Jan 15, 2019 | 4:34 PM

Six months after the body of a young toddler washed up on a riverbank near Prince Albert, a new agreement is in the works to plan for future emergency situations.  

Local residents Erin Davidson and Conrad Burns spoke to Prince Albert City Council Monday night about last summer’s search for four-year-old Sweetgrass Kennedy, urging councillors to develop a plan for future missing persons cases and community searches. In a letter to council, the residents said a plan needs to be developed to manage and guide volunteers who come out to help in emergency situations.

“About 200 people gathered and waited at East End Hall for direction from the city,” the letter reads. “Many people left the gather and started their own search. If these concerned civilians would have found something, they would have no true guidance in dealing with their findings. Evidence could have been contaminated, destroyed and possibly ruin the chances of finding the youth.”

In Saskatchewan, community search operations are organized and managed by the province, but Mayor Greg Dionne said Monday night the city is working on a new agreement to share services with the Prince Albert Grand Council. Dionne said a special investigator who specializes in interviewing young children was called in from Saskatoon during the search for Kennedy, but officials suspected early on that the little boy wouldn’t be found in a backyard or playground.

Dionne said the city is now working toward a new agreement with the PAGC to coordinate river rescues that will allow for more timely searches to happen in other cases where people enter the river, adding that an announcement is expected soon.

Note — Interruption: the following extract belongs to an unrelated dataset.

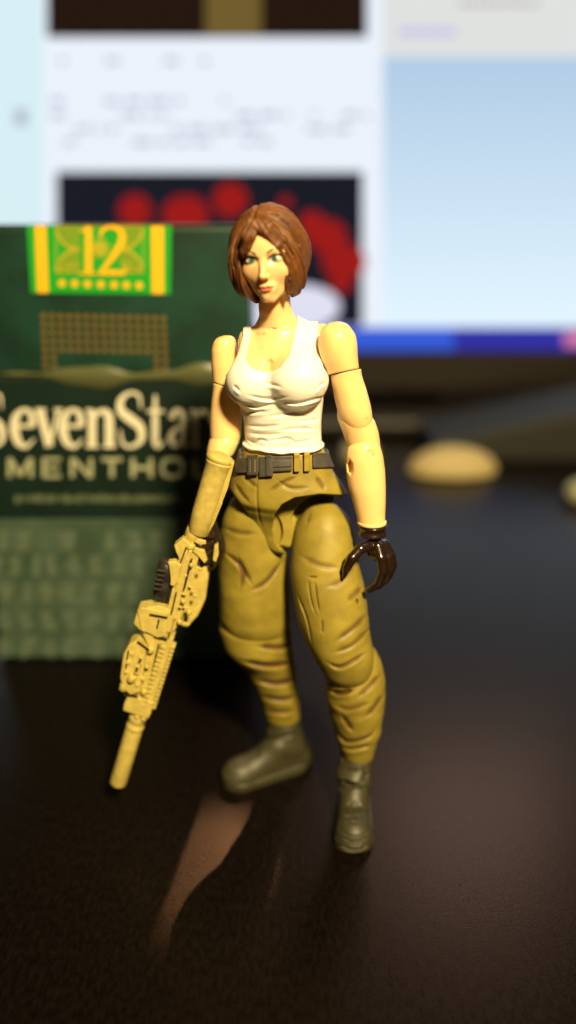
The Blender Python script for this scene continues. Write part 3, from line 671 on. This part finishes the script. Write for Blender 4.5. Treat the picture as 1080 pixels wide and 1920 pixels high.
# belt, buckle and loops
def band(P, y0, y1, x0, x1, off, th):
    x, y = proj(P); px = 10 / FPX; d = np.abs(PV(P) - off) - th
    return smax(smax(d, np.maximum(y0 + (x - 530) * -.04 - y, y - y1 - (x - 530) * -.04) * px, .01), np.maximum(np.maximum(x0 - x, x - x1) * px, P[:, 1] - 10.3), .01)
BB = ((-1.0, 9.2, W(0, 900, 10)[2]), (1.0, 11.1, W(0, 838, 10)[2]))
def beltf(P):
    x, y = proj(P); px = 10 / FPX
    d = band(P, 855, 884, 440, 547, .028, .02); d = smin(d, band(P, 852, 880, 587, 640, .028, .02), .01)
    back = smax(np.abs(PV(P) - .028) - .02, np.abs(P[:, 2] - W(0, 868, 9.9)[2]) - .09, .01); return np.minimum(d, np.where(P[:, 1] > 10.1, back, 9))
belt = sculpt('belt', beltf, *BB, .0125, M_BELT, fig)
def buck(P):
    d = band(P, 851, 889, 463, 484, .05, .025)
    for x in (459, 467, 475): d = smax(d, -band(P, 858, 882, x + 2.5, x + 5, .075, .014), .005)
    return d
def keeper(P):
    d = band(P, 852, 892, 498, 508, .05, .03); d = np.minimum(d, band(P, 860, 893, 486, 512, .045, .018)); return np.minimum(d, band(P, 862, 876, 508, 546, .05, .012))
sculpt('buckle', buck, BB[0], BB[1], .0095, M_BELT, belt); sculpt('strap_keeper', keeper, BB[0], BB[1], .0095, M_BELT, belt)
for x0, x1 in ((551, 562), (570, 581), (478, 483)):
    o = sculpt('belt_loop', lambda P: band(P, 850, 886, x0, x1, .045, .022), W(x0 - 12, 900, 9.3) - (0, 0, .1), W(x1 + 12, 838, 10.2), .009, M_PANT, belt, lambda P: np.tile(np.array(PT), (len(P), 1)))

# thighs, shins
LT = Loft([(942, 600, 616, 10.12, .9), (948, 585, 632, 10.12, .9), (958, 573, 644, 10.11, .95), (976, 561, 656, 10.10, 1), (1000, 553, 664, 10.08, 1), (1050, 546, 672, 10.0, 1), (1100, 548, 683, 9.92, 1), (1150, 556, 690, 9.84, 1),
           (1190, 569, 694, 9.78, 1), (1225, 586, 700, 9.74, 1), (1252, 600, 698, 9.74, .95), (1272, 612, 690, 9.78, .85), (1280, 625, 675, 9.8, .8)], yaw=.1, cap=.06)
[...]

No one from the PAGC returned a request for comment on the proposed new agreement.

Deputy Chief Jason Stonechild with the Prince Albert Police Service, said police have also been involved in talks over a new agreement to share resources when it comes to river rescues following the toddler’s death.

“The Sweetgrass Kennedy file was unprecedented with regards to immediate resources and how quickly it was set up,” Stonechild said. “Since the Sweetgrass Kennedy file, we have worked closely on a couple of files, with the Prince Albert Grand Council. They are a wealth of experience.”

Stonechild said police worked with a number of different community and service agencies in organizing a formal and structured search for Kennedy. He said the search and tragic death of the little boy was traumatic for everyone involved.

“Everybody was really disappointed, there was a lot of emotion there,” he said.

City councillors opted to send the letter from Davidson and Burns to the Board of Police Commissioners for further review.